EXERCISE DIRECTIONS
Write out the complete material exactly as it stands.

::: SOURCE MATERIAL

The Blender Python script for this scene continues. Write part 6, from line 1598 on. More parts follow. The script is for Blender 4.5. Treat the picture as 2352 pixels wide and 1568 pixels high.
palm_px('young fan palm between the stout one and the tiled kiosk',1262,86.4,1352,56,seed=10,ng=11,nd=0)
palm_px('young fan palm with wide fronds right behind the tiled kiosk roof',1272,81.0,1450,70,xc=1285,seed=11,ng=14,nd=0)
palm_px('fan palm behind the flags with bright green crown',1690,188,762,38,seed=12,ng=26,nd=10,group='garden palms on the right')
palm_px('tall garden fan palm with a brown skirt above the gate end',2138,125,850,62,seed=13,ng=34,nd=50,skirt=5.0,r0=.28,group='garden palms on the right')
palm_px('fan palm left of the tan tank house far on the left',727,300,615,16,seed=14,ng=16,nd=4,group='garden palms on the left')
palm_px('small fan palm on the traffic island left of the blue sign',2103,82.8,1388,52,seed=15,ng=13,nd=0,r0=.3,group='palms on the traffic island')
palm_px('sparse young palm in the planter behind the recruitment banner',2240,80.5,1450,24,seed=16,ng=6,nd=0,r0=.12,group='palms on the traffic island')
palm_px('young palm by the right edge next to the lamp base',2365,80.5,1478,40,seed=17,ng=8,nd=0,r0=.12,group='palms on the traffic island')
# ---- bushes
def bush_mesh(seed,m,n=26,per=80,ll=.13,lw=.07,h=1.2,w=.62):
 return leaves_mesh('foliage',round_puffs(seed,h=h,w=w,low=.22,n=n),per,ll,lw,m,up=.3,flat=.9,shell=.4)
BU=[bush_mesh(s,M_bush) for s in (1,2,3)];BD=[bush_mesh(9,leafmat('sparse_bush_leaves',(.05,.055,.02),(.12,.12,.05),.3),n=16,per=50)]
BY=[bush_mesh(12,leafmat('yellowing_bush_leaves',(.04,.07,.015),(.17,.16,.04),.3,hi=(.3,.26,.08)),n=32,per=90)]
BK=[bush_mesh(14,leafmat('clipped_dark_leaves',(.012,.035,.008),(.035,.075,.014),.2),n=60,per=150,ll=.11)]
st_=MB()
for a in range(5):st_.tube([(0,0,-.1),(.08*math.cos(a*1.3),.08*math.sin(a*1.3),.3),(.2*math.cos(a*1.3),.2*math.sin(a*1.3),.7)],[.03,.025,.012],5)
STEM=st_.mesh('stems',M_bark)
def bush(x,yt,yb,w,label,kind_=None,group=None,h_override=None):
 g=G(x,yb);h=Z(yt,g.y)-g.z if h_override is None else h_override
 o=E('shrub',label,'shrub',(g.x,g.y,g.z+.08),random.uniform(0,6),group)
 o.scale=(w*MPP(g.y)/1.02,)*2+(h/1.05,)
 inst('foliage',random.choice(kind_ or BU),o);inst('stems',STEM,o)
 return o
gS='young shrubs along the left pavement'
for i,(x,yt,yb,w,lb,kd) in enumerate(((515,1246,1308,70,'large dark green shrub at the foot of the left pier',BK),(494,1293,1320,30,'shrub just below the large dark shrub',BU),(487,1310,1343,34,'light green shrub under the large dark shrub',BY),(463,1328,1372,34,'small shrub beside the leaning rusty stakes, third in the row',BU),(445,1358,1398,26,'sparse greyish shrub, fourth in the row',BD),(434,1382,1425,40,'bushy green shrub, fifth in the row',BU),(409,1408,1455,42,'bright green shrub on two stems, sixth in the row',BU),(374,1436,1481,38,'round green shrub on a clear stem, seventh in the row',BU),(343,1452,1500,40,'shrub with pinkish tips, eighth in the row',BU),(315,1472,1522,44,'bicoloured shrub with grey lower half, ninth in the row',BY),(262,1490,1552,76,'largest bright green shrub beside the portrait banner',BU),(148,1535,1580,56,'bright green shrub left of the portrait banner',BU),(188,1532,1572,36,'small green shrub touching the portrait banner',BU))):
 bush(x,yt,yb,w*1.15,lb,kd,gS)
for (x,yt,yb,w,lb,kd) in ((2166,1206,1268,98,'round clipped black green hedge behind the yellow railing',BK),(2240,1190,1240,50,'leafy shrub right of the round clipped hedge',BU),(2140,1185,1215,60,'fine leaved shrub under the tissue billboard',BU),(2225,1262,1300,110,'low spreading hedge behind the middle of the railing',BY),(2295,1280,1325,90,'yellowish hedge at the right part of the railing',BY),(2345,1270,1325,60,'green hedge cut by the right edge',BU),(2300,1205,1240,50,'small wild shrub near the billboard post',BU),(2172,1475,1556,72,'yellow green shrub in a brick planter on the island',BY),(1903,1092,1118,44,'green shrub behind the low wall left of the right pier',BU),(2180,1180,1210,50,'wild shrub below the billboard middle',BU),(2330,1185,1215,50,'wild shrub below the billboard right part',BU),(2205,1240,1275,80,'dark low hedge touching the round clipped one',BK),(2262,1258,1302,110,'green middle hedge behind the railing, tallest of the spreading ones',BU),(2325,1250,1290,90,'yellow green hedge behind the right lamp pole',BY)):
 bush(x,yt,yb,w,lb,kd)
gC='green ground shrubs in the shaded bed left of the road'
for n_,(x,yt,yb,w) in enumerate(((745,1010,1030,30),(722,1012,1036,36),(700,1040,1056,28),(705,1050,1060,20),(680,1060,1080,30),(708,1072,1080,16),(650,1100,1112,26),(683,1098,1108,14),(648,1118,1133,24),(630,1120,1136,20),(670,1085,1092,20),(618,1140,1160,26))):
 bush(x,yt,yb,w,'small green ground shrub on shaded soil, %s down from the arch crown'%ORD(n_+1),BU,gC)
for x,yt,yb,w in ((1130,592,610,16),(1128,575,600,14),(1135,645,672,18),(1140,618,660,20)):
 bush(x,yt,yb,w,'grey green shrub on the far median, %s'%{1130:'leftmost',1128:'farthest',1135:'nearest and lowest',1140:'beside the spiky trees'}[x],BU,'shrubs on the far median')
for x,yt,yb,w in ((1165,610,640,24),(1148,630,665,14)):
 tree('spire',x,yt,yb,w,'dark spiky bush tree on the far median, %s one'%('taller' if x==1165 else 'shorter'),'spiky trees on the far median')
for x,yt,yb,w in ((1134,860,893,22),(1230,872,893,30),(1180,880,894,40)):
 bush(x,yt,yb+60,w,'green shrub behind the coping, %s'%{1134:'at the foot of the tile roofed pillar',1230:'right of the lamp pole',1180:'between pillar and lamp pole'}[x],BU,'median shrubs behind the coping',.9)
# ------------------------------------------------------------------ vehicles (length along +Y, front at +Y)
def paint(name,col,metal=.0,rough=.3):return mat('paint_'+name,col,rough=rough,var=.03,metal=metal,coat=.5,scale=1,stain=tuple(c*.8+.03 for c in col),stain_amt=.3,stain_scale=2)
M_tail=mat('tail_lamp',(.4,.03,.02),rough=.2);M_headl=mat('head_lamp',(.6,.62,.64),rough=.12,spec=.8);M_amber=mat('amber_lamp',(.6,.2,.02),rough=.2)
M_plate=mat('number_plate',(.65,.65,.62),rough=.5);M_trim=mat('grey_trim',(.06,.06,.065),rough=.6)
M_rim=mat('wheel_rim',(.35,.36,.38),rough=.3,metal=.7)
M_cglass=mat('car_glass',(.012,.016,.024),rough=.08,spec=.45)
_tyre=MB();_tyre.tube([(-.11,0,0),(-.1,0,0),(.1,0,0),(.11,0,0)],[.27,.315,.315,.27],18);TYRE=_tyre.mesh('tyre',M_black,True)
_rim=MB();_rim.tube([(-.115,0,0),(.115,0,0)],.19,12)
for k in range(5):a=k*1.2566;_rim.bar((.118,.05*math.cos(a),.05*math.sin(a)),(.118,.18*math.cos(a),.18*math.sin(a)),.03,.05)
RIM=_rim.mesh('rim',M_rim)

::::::

RESULT FOR THIS TASK
The Blender Python script for this scene continues. Write part 6, from line 1598 on. More parts follow. The script is for Blender 4.5. Treat the picture as 2352 pixels wide and 1568 pixels high.
palm_px('young fan palm between the stout one and the tiled kiosk',1262,86.4,1352,56,seed=10,ng=11,nd=0)
palm_px('young fan palm with wide fronds right behind the tiled kiosk roof',1272,81.0,1450,70,xc=1285,seed=11,ng=14,nd=0)
palm_px('fan palm behind the flags with bright green crown',1690,188,762,38,seed=12,ng=26,nd=10,group='garden palms on the right')
palm_px('tall garden fan palm with a brown skirt above the gate end',2138,125,850,62,seed=13,ng=34,nd=50,skirt=5.0,r0=.28,group='garden palms on the right')
palm_px('fan palm left of the tan tank house far on the left',727,300,615,16,seed=14,ng=16,nd=4,group='garden palms on the left')
palm_px('small fan palm on the traffic island left of the blue sign',2103,82.8,1388,52,seed=15,ng=13,nd=0,r0=.3,group='palms on the traffic island')
palm_px('sparse young palm in the planter behind the recruitment banner',2240,80.5,1450,24,seed=16,ng=6,nd=0,r0=.12,group='palms on the traffic island')
palm_px('young palm by the right edge next to the lamp base',2365,80.5,1478,40,seed=17,ng=8,nd=0,r0=.12,group='palms on the traffic island')
# ---- bushes
def bush_mesh(seed,m,n=26,per=80,ll=.13,lw=.07,h=1.2,w=.62):
 return leaves_mesh('foliage',round_puffs(seed,h=h,w=w,low=.22,n=n),per,ll,lw,m,up=.3,flat=.9,shell=.4)
BU=[bush_mesh(s,M_bush) for s in (1,2,3)];BD=[bush_mesh(9,leafmat('sparse_bush_leaves',(.05,.055,.02),(.12,.12,.05),.3),n=16,per=50)]
BY=[bush_mesh(12,leafmat('yellowing_bush_leaves',(.04,.07,.015),(.17,.16,.04),.3,hi=(.3,.26,.08)),n=32,per=90)]
BK=[bush_mesh(14,leafmat('clipped_dark_leaves',(.012,.035,.008),(.035,.075,.014),.2),n=60,per=150,ll=.11)]
st_=MB()
for a in range(5):st_.tube([(0,0,-.1),(.08*math.cos(a*1.3),.08*math.sin(a*1.3),.3),(.2*math.cos(a*1.3),.2*math.sin(a*1.3),.7)],[.03,.025,.012],5)
STEM=st_.mesh('stems',M_bark)
def bush(x,yt,yb,w,label,kind_=None,group=None,h_override=None):
 g=G(x,yb);h=Z(yt,g.y)-g.z if h_override is None else h_override
 o=E('shrub',label,'shrub',(g.x,g.y,g.z+.08),random.uniform(0,6),group)
 o.scale=(w*MPP(g.y)/1.02,)*2+(h/1.05,)
 inst('foliage',random.choice(kind_ or BU),o);inst('stems',STEM,o)
 return o
gS='young shrubs along the left pavement'
for i,(x,yt,yb,w,lb,kd) in enumerate(((515,1246,1308,70,'large dark green shrub at the foot of the left pier',BK),(494,1293,1320,30,'shrub just below the large dark shrub',BU),(487,1310,1343,34,'light green shrub under the large dark shrub',BY),(463,1328,1372,34,'small shrub beside the leaning rusty stakes, third in the row',BU),(445,1358,1398,26,'sparse greyish shrub, fourth in the row',BD),(434,1382,1425,40,'bushy green shrub, fifth in the row',BU),(409,1408,1455,42,'bright green shrub on two stems, sixth in the row',BU),(374,1436,1481,38,'round green shrub on a clear stem, seventh in the row',BU),(343,1452,1500,40,'shrub with pinkish tips, eighth in the row',BU),(315,1472,1522,44,'bicoloured shrub with grey lower half, ninth in the row',BY),(262,1490,1552,76,'largest bright green shrub beside the portrait banner',BU),(148,1535,1580,56,'bright green shrub left of the portrait banner',BU),(188,1532,1572,36,'small green shrub touching the portrait banner',BU))):
 bush(x,yt,yb,w*1.15,lb,kd,gS)
for (x,yt,yb,w,lb,kd) in ((2166,1206,1268,98,'round clipped black green hedge behind the yellow railing',BK),(2240,1190,1240,50,'leafy shrub right of the round clipped hedge',BU),(2140,1185,1215,60,'fine leaved shrub under the tissue billboard',BU),(2225,1262,1300,110,'low spreading hedge behind the middle of the railing',BY),(2295,1280,1325,90,'yellowish hedge at the right part of the railing',BY),(2345,1270,1325,60,'green hedge cut by the right edge',BU),(2300,1205,1240,50,'small wild shrub near the billboard post',BU),(2172,1475,1556,72,'yellow green shrub in a brick planter on the island',BY),(1903,1092,1118,44,'green shrub behind the low wall left of the right pier',BU),(2180,1180,1210,50,'wild shrub below the billboard middle',BU),(2330,1185,1215,50,'wild shrub below the billboard right part',BU),(2205,1240,1275,80,'dark low hedge touching the round clipped one',BK),(2262,1258,1302,110,'green middle hedge behind the railing, tallest of the spreading ones',BU),(2325,1250,1290,90,'yellow green hedge behind the right lamp pole',BY)):
 bush(x,yt,yb,w,lb,kd)
gC='green ground shrubs in the shaded bed left of the road'
for n_,(x,yt,yb,w) in enumerate(((745,1010,1030,30),(722,1012,1036,36),(700,1040,1056,28),(705,1050,1060,20),(680,1060,1080,30),(708,1072,1080,16),(650,1100,1112,26),(683,1098,1108,14),(648,1118,1133,24),(630,1120,1136,20),(670,1085,1092,20),(618,1140,1160,26))):
 bush(x,yt,yb,w,'small green ground shrub on shaded soil, %s down from the arch crown'%ORD(n_+1),BU,gC)
for x,yt,yb,w in ((1130,592,610,16),(1128,575,600,14),(1135,645,672,18),(1140,618,660,20)):
 bush(x,yt,yb,w,'grey green shrub on the far median, %s'%{1130:'leftmost',1128:'farthest',1135:'nearest and lowest',1140:'beside the spiky trees'}[x],BU,'shrubs on the far median')
for x,yt,yb,w in ((1165,610,640,24),(1148,630,665,14)):
 tree('spire',x,yt,yb,w,'dark spiky bush tree on the far median, %s one'%('taller' if x==1165 else 'shorter'),'spiky trees on the far median')
for x,yt,yb,w in ((1134,860,893,22),(1230,872,893,30),(1180,880,894,40)):
 bush(x,yt,yb+60,w,'green shrub behind the coping, %s'%{1134:'at the foot of the tile roofed pillar',1230:'right of the lamp pole',1180:'between pillar and lamp pole'}[x],BU,'median shrubs behind the coping',.9)
# ------------------------------------------------------------------ vehicles (length along +Y, front at +Y)
def paint(name,col,metal=.0,rough=.3):return mat('paint_'+name,col,rough=rough,var=.03,metal=metal,coat=.5,scale=1,stain=tuple(c*.8+.03 for c in col),stain_amt=.3,stain_scale=2)
M_tail=mat('tail_lamp',(.4,.03,.02),rough=.2);M_headl=mat('head_lamp',(.6,.62,.64),rough=.12,spec=.8);M_amber=mat('amber_lamp',(.6,.2,.02),rough=.2)
M_plate=mat('number_plate',(.65,.65,.62),rough=.5);M_trim=mat('grey_trim',(.06,.06,.065),rough=.6)
M_rim=mat('wheel_rim',(.35,.36,.38),rough=.3,metal=.7)
M_cglass=mat('car_glass',(.012,.016,.024),rough=.08,spec=.45)
_tyre=MB();_tyre.tube([(-.11,0,0),(-.1,0,0),(.1,0,0),(.11,0,0)],[.27,.315,.315,.27],18);TYRE=_tyre.mesh('tyre',M_black,True)
_rim=MB();_rim.tube([(-.115,0,0),(.115,0,0)],.19,12)
for k in range(5):a=k*1.2566;_rim.bar((.118,.05*math.cos(a),.05*math.sin(a)),(.118,.18*math.cos(a),.18*math.sin(a)),.03,.05)
RIM=_rim.mesh('rim',M_rim)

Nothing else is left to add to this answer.